WHAT YOU ARE ASKED TO DO. Begin with the first line of the material and write out each line exactly, ending with the line that contains "C = bpy.data.collections.new('garage');". Pictures are not part of the copy.

SOURCE DATA.
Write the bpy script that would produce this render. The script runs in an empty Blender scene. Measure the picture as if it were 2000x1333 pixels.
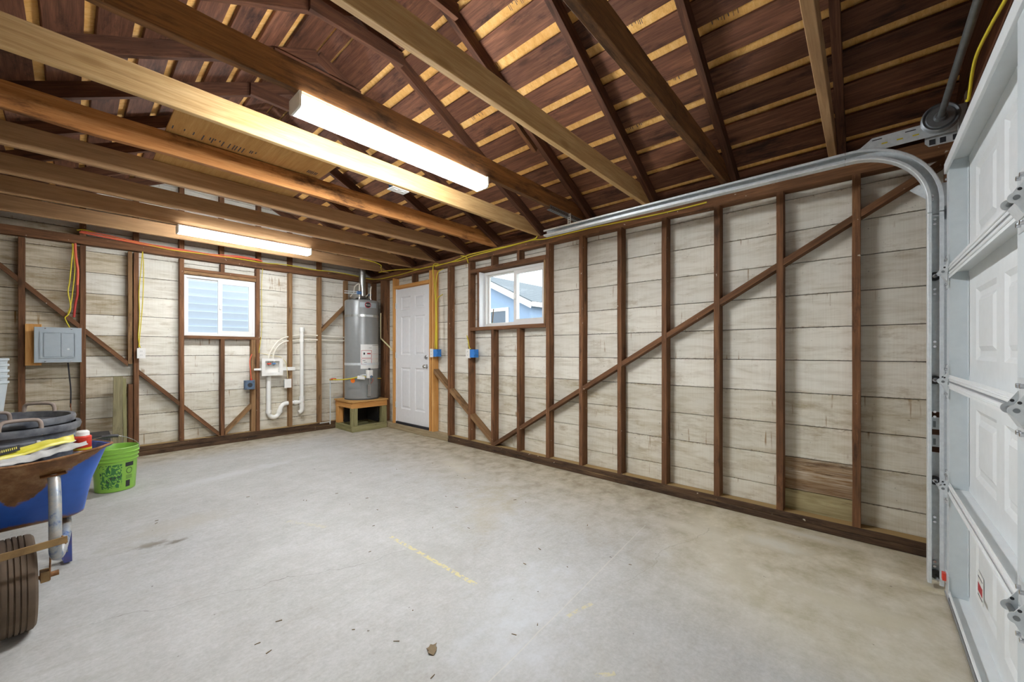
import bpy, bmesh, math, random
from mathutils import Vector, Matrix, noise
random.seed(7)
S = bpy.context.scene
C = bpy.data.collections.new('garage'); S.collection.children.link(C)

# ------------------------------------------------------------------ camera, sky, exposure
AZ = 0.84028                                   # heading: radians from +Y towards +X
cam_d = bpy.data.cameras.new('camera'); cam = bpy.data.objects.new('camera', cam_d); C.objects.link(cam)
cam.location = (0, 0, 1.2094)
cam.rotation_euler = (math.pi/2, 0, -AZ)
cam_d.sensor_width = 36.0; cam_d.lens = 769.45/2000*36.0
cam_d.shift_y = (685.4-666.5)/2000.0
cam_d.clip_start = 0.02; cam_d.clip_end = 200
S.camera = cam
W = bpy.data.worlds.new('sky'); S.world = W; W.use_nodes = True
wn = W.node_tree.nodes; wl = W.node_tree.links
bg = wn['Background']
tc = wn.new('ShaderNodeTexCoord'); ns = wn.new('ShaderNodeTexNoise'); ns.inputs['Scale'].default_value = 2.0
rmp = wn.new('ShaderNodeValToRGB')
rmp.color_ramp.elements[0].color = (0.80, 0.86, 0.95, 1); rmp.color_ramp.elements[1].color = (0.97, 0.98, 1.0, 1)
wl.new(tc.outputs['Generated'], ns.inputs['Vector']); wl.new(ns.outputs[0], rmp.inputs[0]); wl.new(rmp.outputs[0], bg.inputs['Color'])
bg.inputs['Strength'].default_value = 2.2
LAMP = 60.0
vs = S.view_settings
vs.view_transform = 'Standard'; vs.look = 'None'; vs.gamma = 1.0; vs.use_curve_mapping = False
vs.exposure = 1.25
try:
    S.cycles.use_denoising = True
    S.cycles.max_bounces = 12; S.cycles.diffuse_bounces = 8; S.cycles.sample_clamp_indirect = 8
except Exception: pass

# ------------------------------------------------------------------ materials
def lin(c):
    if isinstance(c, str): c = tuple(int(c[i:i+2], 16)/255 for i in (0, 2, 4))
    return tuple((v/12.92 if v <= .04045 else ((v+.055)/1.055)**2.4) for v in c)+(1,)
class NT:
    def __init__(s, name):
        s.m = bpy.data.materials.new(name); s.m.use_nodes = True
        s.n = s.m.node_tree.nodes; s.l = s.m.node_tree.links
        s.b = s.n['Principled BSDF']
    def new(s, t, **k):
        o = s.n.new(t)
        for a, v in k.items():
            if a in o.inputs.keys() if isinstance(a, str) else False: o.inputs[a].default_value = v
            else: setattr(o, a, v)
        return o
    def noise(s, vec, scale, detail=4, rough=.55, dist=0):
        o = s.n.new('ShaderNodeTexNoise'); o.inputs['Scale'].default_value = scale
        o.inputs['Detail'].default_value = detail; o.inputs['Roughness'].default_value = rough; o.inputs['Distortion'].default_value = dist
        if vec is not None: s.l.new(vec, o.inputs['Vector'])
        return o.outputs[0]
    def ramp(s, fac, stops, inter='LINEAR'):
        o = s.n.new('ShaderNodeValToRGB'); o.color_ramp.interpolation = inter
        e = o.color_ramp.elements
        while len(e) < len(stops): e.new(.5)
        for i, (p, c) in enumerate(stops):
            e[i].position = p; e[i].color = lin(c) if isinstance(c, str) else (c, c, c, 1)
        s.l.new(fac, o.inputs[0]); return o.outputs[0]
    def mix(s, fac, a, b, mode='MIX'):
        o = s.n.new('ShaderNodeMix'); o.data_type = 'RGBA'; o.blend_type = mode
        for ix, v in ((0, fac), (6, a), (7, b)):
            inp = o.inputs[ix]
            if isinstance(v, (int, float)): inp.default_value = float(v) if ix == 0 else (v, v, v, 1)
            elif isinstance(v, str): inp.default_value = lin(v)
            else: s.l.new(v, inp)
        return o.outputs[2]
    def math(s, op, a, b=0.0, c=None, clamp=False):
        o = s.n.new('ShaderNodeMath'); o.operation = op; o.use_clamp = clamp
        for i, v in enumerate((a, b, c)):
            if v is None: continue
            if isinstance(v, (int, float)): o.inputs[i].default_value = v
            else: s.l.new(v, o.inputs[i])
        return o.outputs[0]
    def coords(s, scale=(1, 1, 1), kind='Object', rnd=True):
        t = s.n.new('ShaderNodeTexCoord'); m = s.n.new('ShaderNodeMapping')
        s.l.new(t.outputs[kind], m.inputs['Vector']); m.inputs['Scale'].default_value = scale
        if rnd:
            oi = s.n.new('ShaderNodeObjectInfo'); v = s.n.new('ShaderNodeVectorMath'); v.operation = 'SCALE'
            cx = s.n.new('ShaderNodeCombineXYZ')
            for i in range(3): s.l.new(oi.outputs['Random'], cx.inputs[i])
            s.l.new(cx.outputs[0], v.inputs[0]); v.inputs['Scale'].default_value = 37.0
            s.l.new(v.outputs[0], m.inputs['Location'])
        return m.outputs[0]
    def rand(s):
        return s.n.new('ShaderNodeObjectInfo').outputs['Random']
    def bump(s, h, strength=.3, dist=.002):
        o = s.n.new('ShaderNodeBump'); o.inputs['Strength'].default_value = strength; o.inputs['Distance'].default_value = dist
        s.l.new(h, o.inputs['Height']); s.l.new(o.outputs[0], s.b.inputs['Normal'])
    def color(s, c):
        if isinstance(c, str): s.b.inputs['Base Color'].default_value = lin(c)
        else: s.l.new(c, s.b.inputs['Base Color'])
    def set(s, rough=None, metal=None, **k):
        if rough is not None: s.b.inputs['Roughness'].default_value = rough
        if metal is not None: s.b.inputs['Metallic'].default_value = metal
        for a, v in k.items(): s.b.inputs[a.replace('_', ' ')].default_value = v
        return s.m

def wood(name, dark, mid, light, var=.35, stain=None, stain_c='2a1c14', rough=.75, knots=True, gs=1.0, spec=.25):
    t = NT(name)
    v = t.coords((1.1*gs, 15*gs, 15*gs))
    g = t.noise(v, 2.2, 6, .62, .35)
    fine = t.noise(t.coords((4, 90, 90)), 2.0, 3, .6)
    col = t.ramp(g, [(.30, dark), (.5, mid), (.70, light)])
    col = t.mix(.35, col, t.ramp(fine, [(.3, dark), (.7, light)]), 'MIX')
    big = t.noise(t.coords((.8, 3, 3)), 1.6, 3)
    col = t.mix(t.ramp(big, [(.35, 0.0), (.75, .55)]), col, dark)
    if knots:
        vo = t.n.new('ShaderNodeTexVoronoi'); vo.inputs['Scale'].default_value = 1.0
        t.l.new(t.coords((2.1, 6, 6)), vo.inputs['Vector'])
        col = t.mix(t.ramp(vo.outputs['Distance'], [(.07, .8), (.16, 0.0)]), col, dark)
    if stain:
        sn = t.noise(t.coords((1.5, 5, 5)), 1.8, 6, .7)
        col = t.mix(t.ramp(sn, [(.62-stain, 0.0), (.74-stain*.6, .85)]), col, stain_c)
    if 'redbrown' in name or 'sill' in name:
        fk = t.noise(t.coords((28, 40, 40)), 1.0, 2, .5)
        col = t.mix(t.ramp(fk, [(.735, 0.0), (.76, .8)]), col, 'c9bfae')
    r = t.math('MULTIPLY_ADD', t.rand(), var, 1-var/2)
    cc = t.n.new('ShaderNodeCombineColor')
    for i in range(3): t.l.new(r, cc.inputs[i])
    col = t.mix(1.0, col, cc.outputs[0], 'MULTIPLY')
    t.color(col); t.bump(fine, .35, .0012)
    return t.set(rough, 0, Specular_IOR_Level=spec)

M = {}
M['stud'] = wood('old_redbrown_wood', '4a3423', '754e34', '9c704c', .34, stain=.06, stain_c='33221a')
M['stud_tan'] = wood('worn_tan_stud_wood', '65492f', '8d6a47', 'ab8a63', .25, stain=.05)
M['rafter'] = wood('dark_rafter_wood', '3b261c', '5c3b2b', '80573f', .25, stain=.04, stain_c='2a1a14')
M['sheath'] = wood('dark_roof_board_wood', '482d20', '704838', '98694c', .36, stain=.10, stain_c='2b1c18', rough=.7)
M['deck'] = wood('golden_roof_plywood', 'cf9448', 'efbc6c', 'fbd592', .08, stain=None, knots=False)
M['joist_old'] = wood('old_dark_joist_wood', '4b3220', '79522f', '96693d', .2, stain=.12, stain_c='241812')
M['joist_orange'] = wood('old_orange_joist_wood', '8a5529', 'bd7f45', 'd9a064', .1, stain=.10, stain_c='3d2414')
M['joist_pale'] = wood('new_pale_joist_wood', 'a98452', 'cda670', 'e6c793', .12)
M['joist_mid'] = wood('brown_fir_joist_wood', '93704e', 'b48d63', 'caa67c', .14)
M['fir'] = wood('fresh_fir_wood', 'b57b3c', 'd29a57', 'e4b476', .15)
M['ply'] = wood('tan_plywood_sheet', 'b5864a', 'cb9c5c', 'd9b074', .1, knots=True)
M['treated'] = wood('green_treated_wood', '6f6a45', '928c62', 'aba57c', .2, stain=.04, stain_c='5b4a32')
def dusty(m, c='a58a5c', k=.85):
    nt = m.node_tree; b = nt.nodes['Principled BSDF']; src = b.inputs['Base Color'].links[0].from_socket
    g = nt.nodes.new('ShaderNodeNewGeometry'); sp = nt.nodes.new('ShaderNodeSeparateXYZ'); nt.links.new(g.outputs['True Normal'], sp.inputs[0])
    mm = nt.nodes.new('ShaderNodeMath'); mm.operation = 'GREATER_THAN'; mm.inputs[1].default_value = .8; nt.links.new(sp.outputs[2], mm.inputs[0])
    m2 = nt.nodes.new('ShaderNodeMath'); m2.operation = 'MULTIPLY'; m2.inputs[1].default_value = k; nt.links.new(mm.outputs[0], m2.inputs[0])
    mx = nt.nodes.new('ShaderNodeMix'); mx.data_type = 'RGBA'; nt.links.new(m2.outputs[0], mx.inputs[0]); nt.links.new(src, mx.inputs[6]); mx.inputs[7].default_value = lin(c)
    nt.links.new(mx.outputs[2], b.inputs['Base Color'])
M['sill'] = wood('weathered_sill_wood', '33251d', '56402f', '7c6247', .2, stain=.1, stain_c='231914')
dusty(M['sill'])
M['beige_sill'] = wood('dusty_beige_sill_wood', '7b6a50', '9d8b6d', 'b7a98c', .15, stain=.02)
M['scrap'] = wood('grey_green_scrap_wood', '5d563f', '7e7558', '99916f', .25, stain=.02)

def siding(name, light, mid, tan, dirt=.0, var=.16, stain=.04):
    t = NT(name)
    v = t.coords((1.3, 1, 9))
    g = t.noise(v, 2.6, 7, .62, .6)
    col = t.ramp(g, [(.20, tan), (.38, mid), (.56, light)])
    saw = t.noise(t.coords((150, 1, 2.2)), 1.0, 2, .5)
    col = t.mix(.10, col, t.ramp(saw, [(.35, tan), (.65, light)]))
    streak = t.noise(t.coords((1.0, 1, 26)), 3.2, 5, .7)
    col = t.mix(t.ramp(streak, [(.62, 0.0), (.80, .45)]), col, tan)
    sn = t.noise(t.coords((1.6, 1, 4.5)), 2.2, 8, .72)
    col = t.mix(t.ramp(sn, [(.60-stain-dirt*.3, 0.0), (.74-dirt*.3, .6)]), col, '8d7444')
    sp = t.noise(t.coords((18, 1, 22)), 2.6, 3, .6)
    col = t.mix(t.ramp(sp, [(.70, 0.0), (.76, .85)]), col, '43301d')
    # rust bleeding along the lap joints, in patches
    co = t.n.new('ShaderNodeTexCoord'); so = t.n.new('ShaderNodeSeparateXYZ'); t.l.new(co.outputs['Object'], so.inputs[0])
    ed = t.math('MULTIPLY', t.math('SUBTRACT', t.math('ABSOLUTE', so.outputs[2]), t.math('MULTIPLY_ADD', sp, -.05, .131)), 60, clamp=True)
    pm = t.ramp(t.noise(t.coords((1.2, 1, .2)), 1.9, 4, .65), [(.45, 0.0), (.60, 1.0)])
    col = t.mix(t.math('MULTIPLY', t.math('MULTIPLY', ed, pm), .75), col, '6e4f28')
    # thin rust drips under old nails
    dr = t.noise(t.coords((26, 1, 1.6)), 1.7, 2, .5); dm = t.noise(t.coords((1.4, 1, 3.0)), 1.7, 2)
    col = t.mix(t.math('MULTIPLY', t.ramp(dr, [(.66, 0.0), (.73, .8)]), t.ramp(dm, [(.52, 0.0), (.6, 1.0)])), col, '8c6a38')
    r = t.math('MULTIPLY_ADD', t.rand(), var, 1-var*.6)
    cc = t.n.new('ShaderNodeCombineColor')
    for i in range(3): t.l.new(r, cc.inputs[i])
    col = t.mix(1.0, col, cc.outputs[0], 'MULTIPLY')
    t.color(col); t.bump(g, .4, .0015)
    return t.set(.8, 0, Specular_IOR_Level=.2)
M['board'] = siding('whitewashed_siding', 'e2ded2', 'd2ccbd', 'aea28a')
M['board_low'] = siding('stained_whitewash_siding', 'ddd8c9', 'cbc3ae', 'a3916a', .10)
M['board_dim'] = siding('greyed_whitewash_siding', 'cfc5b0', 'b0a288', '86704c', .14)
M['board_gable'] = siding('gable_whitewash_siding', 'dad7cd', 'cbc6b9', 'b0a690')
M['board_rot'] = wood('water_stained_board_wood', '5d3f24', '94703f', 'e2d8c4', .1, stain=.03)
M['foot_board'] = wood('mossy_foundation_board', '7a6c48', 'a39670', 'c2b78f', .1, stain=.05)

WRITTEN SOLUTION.
Write the bpy script that would produce this render. The script runs in an empty Blender scene. Measure the picture as if it were 2000x1333 pixels.
import bpy, bmesh, math, random
from mathutils import Vector, Matrix, noise
random.seed(7)
S = bpy.context.scene
C = bpy.data.collections.new('garage'); S.collection.children.link(C)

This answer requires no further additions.